西野本人も「2ボール1ストライクで、インサイド真っ直ぐのサインが出た。う〜ん、やっぱりカウントを悪くして、3ボールにして上位に1番に回るというところで、こっちとしては平行カウントを保ちたかった。そのぶん、甘くいっちゃったし、せめてコースだけいってくれれば良かったですけど、それが少し浮いちゃったというのもあって、本当に失投ですね。他の球種を選択すれば良かったんじゃないかなとも、後から思ったんですけど、う〜んという感じですね」と反省した。
ストレートだけでなく、フォークも良い。4月20日の楽天戦、0-0の初回先頭の宗山塁をストレートで追い込み1ボール2ストライクから投じた4球目の142キロ空振り三振フォーク、1-3の5回無死三塁の小深田大翔に3ボール2ストライクから空振り三振を奪った6球目の142キロフォークが良かった。
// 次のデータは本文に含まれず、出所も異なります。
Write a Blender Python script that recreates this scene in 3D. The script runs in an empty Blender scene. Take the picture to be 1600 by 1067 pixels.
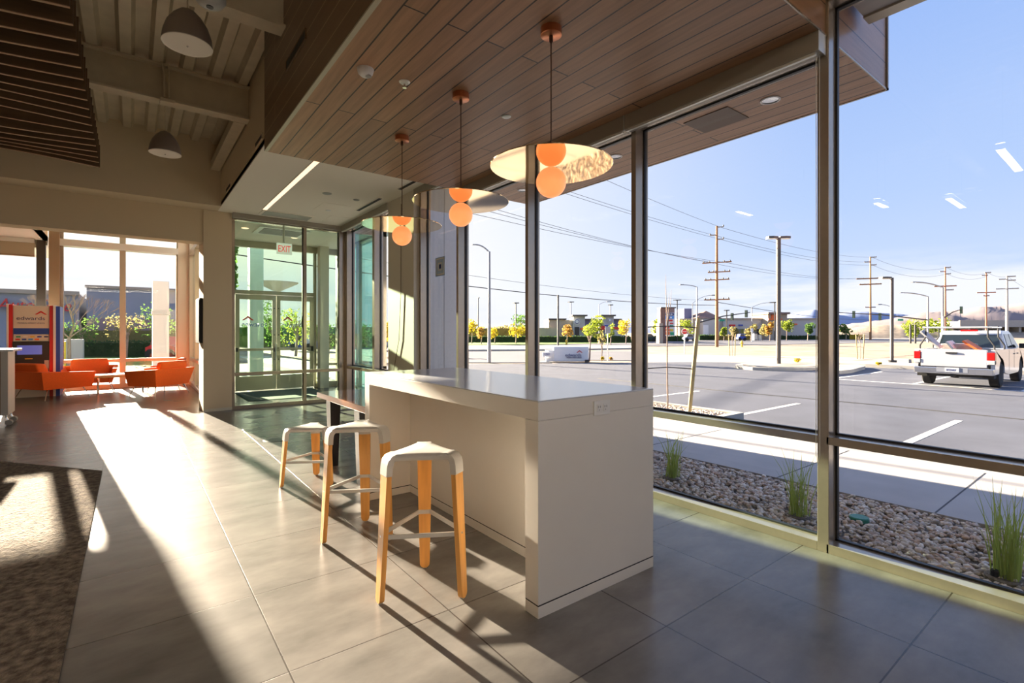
import bpy, bmesh, math, random
import numpy as np
from mathutils import Vector, Matrix
R = math.radians
rnd = random.Random(7)
scn = bpy.context.scene
col = scn.collection
G = -0.20            # level of the car park and the street
EYE = 1.40
HEAD = math.atan((800 - 205) / 777.0)
FX, FY = math.sin(HEAD), math.cos(HEAD)

# ---------------------------------------------------------------- survey helpers (distances read off the ground plane)
def gp(px, py, z=G):
    """point of the ground seen at a pixel, and its depth"""
    u = (px - 800) / 777.0; D = (EYE - z) * 777.0 / (py - 520)
    return Vector((D * (FX + FY * u), D * (FY - FX * u), z)), D
def up(py, D):
    return EYE + (520 - py) / 777.0 * D
def dp(px, D, z=G):
    u = (px - 800) / 777.0
    return Vector((D * (FX + FY * u), D * (FY - FX * u), z))

# ---------------------------------------------------------------- materials
def mat(name, color=(.5, .5, .5), rough=.5, metal=0., emis=None, estr=0., spec=.5, noise=None, bump=None, coat=0.):
    """noise=(scale, amount, (sx,sy,sz)) mottles the colour; bump=(scale, strength, (sx,sy,sz))"""
    m = bpy.data.materials.new(name); m.use_nodes = True
    nt = m.node_tree; b = nt.nodes['Principled BSDF']
    b.inputs['Base Color'].default_value = (*color, 1); b.inputs['Roughness'].default_value = rough
    b.inputs['Metallic'].default_value = metal; b.inputs['Specular IOR Level'].default_value = spec
    b.inputs['Coat Weight'].default_value = coat
    if emis:
        b.inputs['Emission Color'].default_value = (*emis, 1); b.inputs['Emission Strength'].default_value = estr
    tc = nt.nodes.new('ShaderNodeTexCoord')
    def nz(scale, st, detail=4):
        mp = nt.nodes.new('ShaderNodeMapping'); mp.inputs['Scale'].default_value = st
        nt.links.new(tc.outputs['Object'], mp.inputs[0])
        n = nt.nodes.new('ShaderNodeTexNoise'); n.inputs['Scale'].default_value = scale; n.inputs['Detail'].default_value = detail
        nt.links.new(mp.outputs[0], n.inputs['Vector']); return n
    if noise:
        n = nz(noise[0], noise[2] if len(noise) > 2 else (1, 1, 1))
        r = nt.nodes.new('ShaderNodeValToRGB'); a = noise[1]
        r.color_ramp.elements[0].position = .3; r.color_ramp.elements[1].position = .7
        r.color_ramp.elements[0].color = (*[max(0, c * (1 - a)) for c in color], 1)
        r.color_ramp.elements[1].color = (*[min(1, c * (1 + a)) for c in color], 1)
        nt.links.new(n.outputs['Fac'], r.inputs[0]); nt.links.new(r.outputs[0], b.inputs['Base Color'])
    if bump:
        n = nz(bump[0], bump[2] if len(bump) > 2 else (1, 1, 1))
        bp = nt.nodes.new('ShaderNodeBump'); bp.inputs['Strength'].default_value = bump[1]; bp.inputs['Distance'].default_value = .01
        nt.links.new(n.outputs['Fac'], bp.inputs['Height']); nt.links.new(bp.outputs[0], b.inputs['Normal'])
    return m

def glass(name, tint=(.93, .96, .95), refl=.05, k=1.):
    m = bpy.data.materials.new(name); m.use_nodes = True
    nt = m.node_tree; nt.nodes.clear()
    o = nt.nodes.new('ShaderNodeOutputMaterial'); mx = nt.nodes.new('ShaderNodeMixShader')
    t = nt.nodes.new('ShaderNodeBsdfTransparent'); t.inputs[0].default_value = (*tint, 1)
    g = nt.nodes.new('ShaderNodeBsdfGlossy'); g.inputs['Roughness'].default_value = .0
    lw = nt.nodes.new('ShaderNodeLayerWeight'); lw.inputs['Blend'].default_value = .5
    pw = nt.nodes.new('ShaderNodeMath'); pw.operation = 'POWER'; pw.inputs[1].default_value = 4.
    ma = nt.nodes.new('ShaderNodeMath'); ma.operation = 'MULTIPLY_ADD'; ma.inputs[1].default_value = .5 * k; ma.inputs[2].default_value = refl
    nt.links.new(lw.outputs['Facing'], pw.inputs[0]); nt.links.new(pw.outputs[0], ma.inputs[0])
    nt.links.new(ma.outputs[0], mx.inputs[0]); nt.links.new(t.outputs[0], mx.inputs[1]); nt.links.new(g.outputs[0], mx.inputs[2])
    nt.links.new(mx.outputs[0], o.inputs[0]); return m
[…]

フォークについて西野は「いいですよ。握りを少し変えたんですけど、そのぶん落ちているし、いい感じで投げられているんじゃないかなと思います」と話し、小深田から奪った三振についても「良かったです。調子はいいです」と続けた。
気になるのは今季、奪三振が17イニングを投げて6つと少ないこと。4月9日の西武戦では初回だけで23球を投げ、2回以降はスライダー、カーブを中心に打たせて取る投球をしており、西野が常に口にする“ゲームを作る”ということも奪三振の少なさに関係しているのだろうかーー。
「三振を取れる時は取りたいし、もちろん取りに行こうと思っていますけど、そこまで三振に強いこだわりはないので。それよりはコース投げて、相手の意識と違う球を投げて、こっち有利にカウントを作って、打ち取っていけたらいいなといつも思っています」。
前回登板で言えば、1-3の5回無死三塁で小深田から三振を奪った場面のようなところでは、三振を狙っていきたい考えなのだろうかーー。
「そうです、あそこもそうです。次の浅村はあたっちゃいましたけど、浅村の時もそうですし、西武の時の中村さんのところもそうですし、狙って行ける時は狙っていきたいなと思います」。
去年は調子が良くない中で、3試合の登板を終えた時点で、2勝1敗、防御率0.87と抜群の安定感を誇り、勝ち星がついていた。今季は調子が良いが、白星がつかないことに関してフラストレーションが溜まったりはしないのだろうかーー。
「今のところないですね。とりあえずこの調子だけを落とさないようにしようというのが強いですけど、いい球を投げても結果が出なければ意味がない。どうにか次はいい結果をと切り替えていくしかないと思っています」。
今季は投げている球自体は練習試合からいいだけに、公式戦が始まってからもったいない投球が続いている。本人も「本当にその通りだと思います。僕ももったいないと思います」と話す。
「調子を維持しないといけないし、これで僕は大丈夫だと思っているので、これで結果が出なかったら考えないといけないですけど、調子自体はいいので、このまま引き続きやっていくだけかなと思います」。今日こそ白星を手にしたい。